Co zostanie w Rosji?

Według naszych rozmówców przyszłość artystów i Rosji może się potoczyć w różny sposób.

– Tutaj będzie tak samo, [jak w Związku Radzieckim]. Będą przykręcać śrubę i zupełnie stracą rozum – mówi Dmitrij Gutow. – Dorastać będzie nowe pokolenie, które nie zna niczego poza Putinem. Oni mają już 20 lat. A to pokolenie będzie miało bardzo różne wartości. I sytuacja zupełnie wymknie się spod kontroli.

Artiom Łoskutow, młody artysta, śmieje się, gdy mówi o przyszłości. – Może skończą się miejsca w więzieniach, ogłoszona zostanie amnestia, wszyscy wyjdą na wolność i pójdą na tańce. A potem dodaje:

Wiadomości
Kontrowersyjna mozaika z Putinem została usunięta z cerkwi
2020.05.01 08:19

– Represje w dziedzinie sztuki zdarzają się po prostu dlatego, że mają miejsce wszędzie. Do czego to może prowadzić? Ludzie opuszczą kraj lub przestaną zajmować się tym, czym zajmują się teraz.

Ale białoruski artysta Uładzimir Cesler uważa, że przez cierpienie ludzi sztuka się rozwija.

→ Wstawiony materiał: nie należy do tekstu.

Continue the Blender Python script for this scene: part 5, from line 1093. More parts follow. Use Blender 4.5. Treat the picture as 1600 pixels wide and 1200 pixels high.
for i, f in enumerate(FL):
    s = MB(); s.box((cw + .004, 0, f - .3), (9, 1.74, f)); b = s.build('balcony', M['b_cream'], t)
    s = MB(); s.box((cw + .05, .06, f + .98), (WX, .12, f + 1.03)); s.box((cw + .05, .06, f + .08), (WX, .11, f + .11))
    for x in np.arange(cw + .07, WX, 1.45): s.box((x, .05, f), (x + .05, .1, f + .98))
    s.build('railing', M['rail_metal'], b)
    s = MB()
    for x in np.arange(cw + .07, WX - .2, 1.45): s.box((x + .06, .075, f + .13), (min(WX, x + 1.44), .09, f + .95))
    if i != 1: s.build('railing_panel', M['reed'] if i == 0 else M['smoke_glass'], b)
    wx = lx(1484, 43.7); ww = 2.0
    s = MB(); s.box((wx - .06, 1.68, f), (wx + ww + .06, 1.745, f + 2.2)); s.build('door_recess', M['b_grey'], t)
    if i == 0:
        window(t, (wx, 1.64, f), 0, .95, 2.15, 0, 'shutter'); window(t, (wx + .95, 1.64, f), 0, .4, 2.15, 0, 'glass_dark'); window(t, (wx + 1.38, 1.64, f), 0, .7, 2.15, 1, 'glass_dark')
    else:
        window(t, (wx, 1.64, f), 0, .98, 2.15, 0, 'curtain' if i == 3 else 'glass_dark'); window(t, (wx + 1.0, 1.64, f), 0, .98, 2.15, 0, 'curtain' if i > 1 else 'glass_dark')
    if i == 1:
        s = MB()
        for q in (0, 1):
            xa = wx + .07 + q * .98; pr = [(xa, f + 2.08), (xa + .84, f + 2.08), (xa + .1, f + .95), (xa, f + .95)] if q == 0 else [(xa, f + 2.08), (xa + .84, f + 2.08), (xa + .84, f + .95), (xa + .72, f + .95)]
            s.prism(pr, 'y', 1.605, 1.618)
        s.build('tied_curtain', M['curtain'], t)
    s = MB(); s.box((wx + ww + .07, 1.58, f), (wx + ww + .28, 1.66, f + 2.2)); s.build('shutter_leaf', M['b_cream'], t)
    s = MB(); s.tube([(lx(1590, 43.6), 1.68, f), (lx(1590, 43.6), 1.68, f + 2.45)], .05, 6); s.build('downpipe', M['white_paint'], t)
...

– Podczas protestu zauważyłem, że emocje ludzi wychodzą poza schematy. A dla twórczej osoby jest to bardzo ważne. Rodzi się wspaniała muzyka i poezja. Idzie kolumna kreatywności – DJ ze sprzętem. Rodzą się nowe kierunki. Kiedy ludziom zabierają farby, oni sięgają po węgiel. Jeśli nie mają węgla, malują brudem.

Otwarcie wystawy „Naga prawda” w Moskwie. 29 listopada 2020.
Zdj. Anton Karliner / Vot Tak TV

– Pradziadek Julii został skazany za rzekome propagowanie tez antyleninowskich wśród dzieci. Został rozstrzelany w 1937 roku, a w 1960 roku go zrehabilitowano. Nie chcę, żeby historia powtórzyła się w naszej rodzinie. Chcę, żeby Julia została jutro oczyszczona z zarzutów, żeby państwo usłyszało tych świetnych artystów i przestało zawstydzać Rosję – mówi Matka Julii Cwietkowej, Anna Chodyrewa.

Porównuje obecną sytuację do wojny opisanej przez J.K. Rowling w „Harrym Potterze”. – Teraz mamy bitwę, jak w Hogwarcie. Wszyscy tkwimy w siódmej części. A każdy, kto teraz nie stanie do walki, jest w zasadzie zdrajcą. Zdrajcą sztuki, zdrajcą wolności.